DATASET EXCERPT:

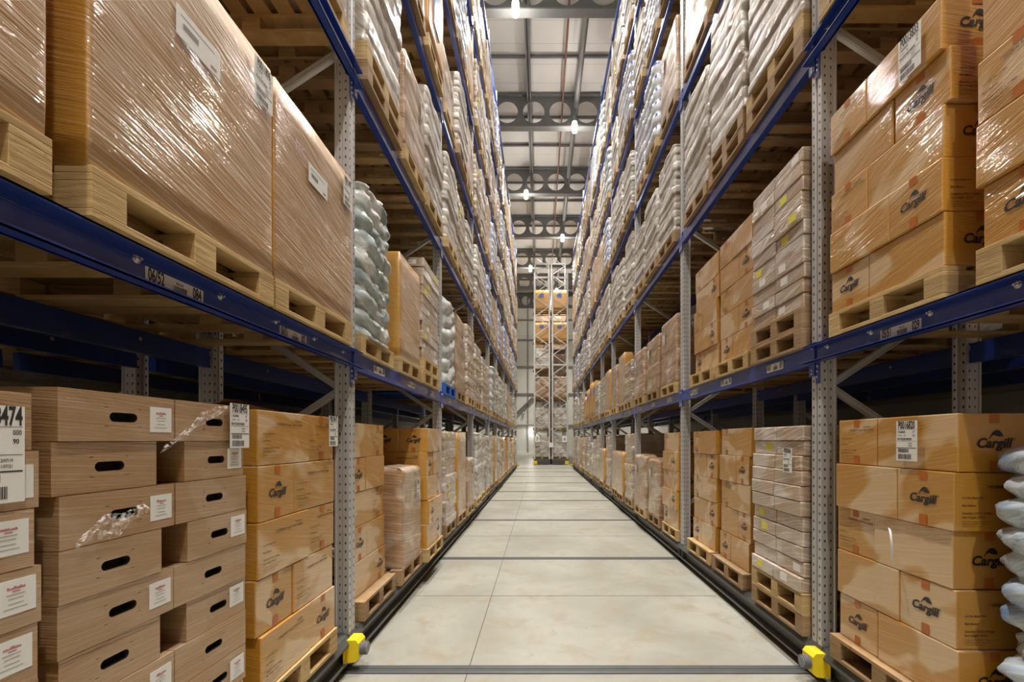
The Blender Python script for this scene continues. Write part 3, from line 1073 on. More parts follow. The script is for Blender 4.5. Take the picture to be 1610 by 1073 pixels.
# prototypes for the repeated wrapped loads: kind -> (builder, nominal W, D, H)
def B(kind, root, near, seed):
    r = random.Random(seed * 13 + 5)
    if kind == 'filmc':
        b_wrap(root, near, 'wrapped_cartons', .74, 1.16, 1.3, 11, .010, .007, seed, 'white_film', 4, 4, rad=.018, jit=.014, twist=.05, per=8, nscale=6, sharp=7)
    elif kind == 'flatc':
        lay, h = 11, .12
        for k in range(lay):
            ox, oy = r.uniform(-.016, .014), r.uniform(-.014, .014)
            ny, nx = (2, 3)
            for i in range(nx):
                for j in range(ny):
                    cx, cy = 1.16 / nx, .74 / ny
                    c = put('carton', carton_mesh(cx - .004, cy - .004, h - .003, 'white_film', .009), root,
                            (-.58 + cx * (i + .5) + ox + r.uniform(-.004, .004), -.37 + cy * (j + .5) + oy, h * (k + .5)), r.uniform(-.018, .018))
                    nr = (j == ny - 1) == (near > 0)
                    if nr and i == nx - 1 and r.random() < .6:
                        bb, mt = card((.06, near * (cy / 2 - .001), .0), (0, near, 0), (-near, 0, 0), .09, .055, '4GB', k, 'small')
                        bb.obj('sticker', mt, c, recalc=False)
                    if i == nx - 1 and r.random() < .32:
                        yb = MB()
                        y0 = r.uniform(-.1, .1)
                        yb.box(cx / 2 - .004, cx / 2 - .0005, y0 - .045, y0 + .045, -.03, .035)
                        yl = r.random() < .6
                        yb.obj('yellow_sticker' if yl else 'paper_sticker', 'ytag' if yl else 'white', c)
    elif kind == 'silver':
        b_wrap(root, near, 'wrapped_sacks', .82, 1.18, 1.4, [9, 10, 11][seed % 3], .011, .011, seed, 'silver', rad=.04, jit=.014, twist=.5, per=8, nscale=3.6, top=.04, sharp=5)
    elif kind == 'clear':
        b_wrap(root, near, 'wrapped_sacks', .8, 1.18, 1.35, 6, .04, .03, seed, 'clear', rad=.08, jit=.01, twist=1.2, per=8, nscale=3.5, top=.04)
    elif kind == 'bluebag':
        b_wrap(root, near, 'wrapped_bags', .78, 1.1, 1.3, 11, .04, .034, seed, 'bluebag', rad=.1, jit=.022, twist=.2, per=8, nscale=10, top=.05)
    elif kind == 'teal':
        b_wrap(root, near, 'wrapped_bags', .72, 1.1, 1.18, 8, .030, .03, seed, 'tealbag', rad=.12, jit=.012, twist=.8, per=9, nscale=9, top=.05)
    elif kind == 'brown':
        b_wrap(root, near, 'wrapped_box', .76, 1.16, 1.0, 4, .008, .009, seed, 'brown', rad=.02, jit=.007, twist=.05, per=8, nscale=3.5, top=.03, sharp=8)
        bb, mt = card((.595, -near * .2, .74), (1, 0, 0), (0, 1, 0), .13, .2, 'P0017724', 4)
        bb.obj('pallet_label', mt, root, recalc=False)
    elif kind == 'bottle':
        b_wrap(root, near, 'bottle_packs', .8, 1.18, 1.41, 6, .03, .012, seed, 'bottle', rad=.06, jit=.006, twist=0, per=7, nscale=6, ripple=30, rip_a=.02)
    elif kind == 'tallbox':
        b_wrap(root, near, 'carton', .74, 1.16, 1.0, 1, 0, .006, seed, 'tall', rad=.02, jit=0, per=10, nscale=2.5, top=.01)
    elif kind == 'plainbox':
        b_wrap(root, near, 'carton', .78, 1.16, 1.0, 1, 0, .004, seed, 'ochre_plain', rad=.012, jit=0, per=6, nscale=2.5, top=.006)
        b = MB()
        b.box(.575, .588, -.13, .09, .66, .84)
        b.obj('blue_sticker', 'bluetag', root)
    elif kind == 'display':
        b_wrap(root, near, 'carton', .78, 1.16, 1.1, 1, 0, .003, seed, 'ochre_plain', rad=.01, jit=0, per=6, nscale=2.5, top=.006)
        b = MB()
        b.box(.575, .588, -.12, .16, .35, 1.0)
        b.obj('blue_panel', 'bluetag', root)
    elif kind == 'logo':
        b_logo(root, near, .8, 1.0, 5, .27, seed, 1)
    elif kind == 'logo2':
        b_logo(root, near, .8, 1.0, 5, .27, seed, 2)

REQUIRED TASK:
Copy the material exactly. Do not include the pictures.

WRITTEN RESPONSE:
The Blender Python script for this scene continues. Write part 3, from line 1073 on. More parts follow. The script is for Blender 4.5. Take the picture to be 1610 by 1073 pixels.
# prototypes for the repeated wrapped loads: kind -> (builder, nominal W, D, H)
def B(kind, root, near, seed):
    r = random.Random(seed * 13 + 5)
    if kind == 'filmc':
        b_wrap(root, near, 'wrapped_cartons', .74, 1.16, 1.3, 11, .010, .007, seed, 'white_film', 4, 4, rad=.018, jit=.014, twist=.05, per=8, nscale=6, sharp=7)
    elif kind == 'flatc':
        lay, h = 11, .12
        for k in range(lay):
            ox, oy = r.uniform(-.016, .014), r.uniform(-.014, .014)
            ny, nx = (2, 3)
            for i in range(nx):
                for j in range(ny):
                    cx, cy = 1.16 / nx, .74 / ny
                    c = put('carton', carton_mesh(cx - .004, cy - .004, h - .003, 'white_film', .009), root,
                            (-.58 + cx * (i + .5) + ox + r.uniform(-.004, .004), -.37 + cy * (j + .5) + oy, h * (k + .5)), r.uniform(-.018, .018))
                    nr = (j == ny - 1) == (near > 0)
                    if nr and i == nx - 1 and r.random() < .6:
                        bb, mt = card((.06, near * (cy / 2 - .001), .0), (0, near, 0), (-near, 0, 0), .09, .055, '4GB', k, 'small')
                        bb.obj('sticker', mt, c, recalc=False)
                    if i == nx - 1 and r.random() < .32:
                        yb = MB()
                        y0 = r.uniform(-.1, .1)
                        yb.box(cx / 2 - .004, cx / 2 - .0005, y0 - .045, y0 + .045, -.03, .035)
                        yl = r.random() < .6
                        yb.obj('yellow_sticker' if yl else 'paper_sticker', 'ytag' if yl else 'white', c)
    elif kind == 'silver':
        b_wrap(root, near, 'wrapped_sacks', .82, 1.18, 1.4, [9, 10, 11][seed % 3], .011, .011, seed, 'silver', rad=.04, jit=.014, twist=.5, per=8, nscale=3.6, top=.04, sharp=5)
    elif kind == 'clear':
        b_wrap(root, near, 'wrapped_sacks', .8, 1.18, 1.35, 6, .04, .03, seed, 'clear', rad=.08, jit=.01, twist=1.2, per=8, nscale=3.5, top=.04)
    elif kind == 'bluebag':
        b_wrap(root, near, 'wrapped_bags', .78, 1.1, 1.3, 11, .04, .034, seed, 'bluebag', rad=.1, jit=.022, twist=.2, per=8, nscale=10, top=.05)
    elif kind == 'teal':
        b_wrap(root, near, 'wrapped_bags', .72, 1.1, 1.18, 8, .030, .03, seed, 'tealbag', rad=.12, jit=.012, twist=.8, per=9, nscale=9, top=.05)
    elif kind == 'brown':
        b_wrap(root, near, 'wrapped_box', .76, 1.16, 1.0, 4, .008, .009, seed, 'brown', rad=.02, jit=.007, twist=.05, per=8, nscale=3.5, top=.03, sharp=8)
        bb, mt = card((.595, -near * .2, .74), (1, 0, 0), (0, 1, 0), .13, .2, 'P0017724', 4)
        bb.obj('pallet_label', mt, root, recalc=False)
    elif kind == 'bottle':
        b_wrap(root, near, 'bottle_packs', .8, 1.18, 1.41, 6, .03, .012, seed, 'bottle', rad=.06, jit=.006, twist=0, per=7, nscale=6, ripple=30, rip_a=.02)
    elif kind == 'tallbox':
        b_wrap(root, near, 'carton', .74, 1.16, 1.0, 1, 0, .006, seed, 'tall', rad=.02, jit=0, per=10, nscale=2.5, top=.01)
    elif kind == 'plainbox':
        b_wrap(root, near, 'carton', .78, 1.16, 1.0, 1, 0, .004, seed, 'ochre_plain', rad=.012, jit=0, per=6, nscale=2.5, top=.006)
        b = MB()
        b.box(.575, .588, -.13, .09, .66, .84)
        b.obj('blue_sticker', 'bluetag', root)
    elif kind == 'display':
        b_wrap(root, near, 'carton', .78, 1.16, 1.1, 1, 0, .003, seed, 'ochre_plain', rad=.01, jit=0, per=6, nscale=2.5, top=.006)
        b = MB()
        b.box(.575, .588, -.12, .16, .35, 1.0)
        b.obj('blue_panel', 'bluetag', root)
    elif kind == 'logo':
        b_logo(root, near, .8, 1.0, 5, .27, seed, 1)
    elif kind == 'logo2':
        b_logo(root, near, .8, 1.0, 5, .27, seed, 2)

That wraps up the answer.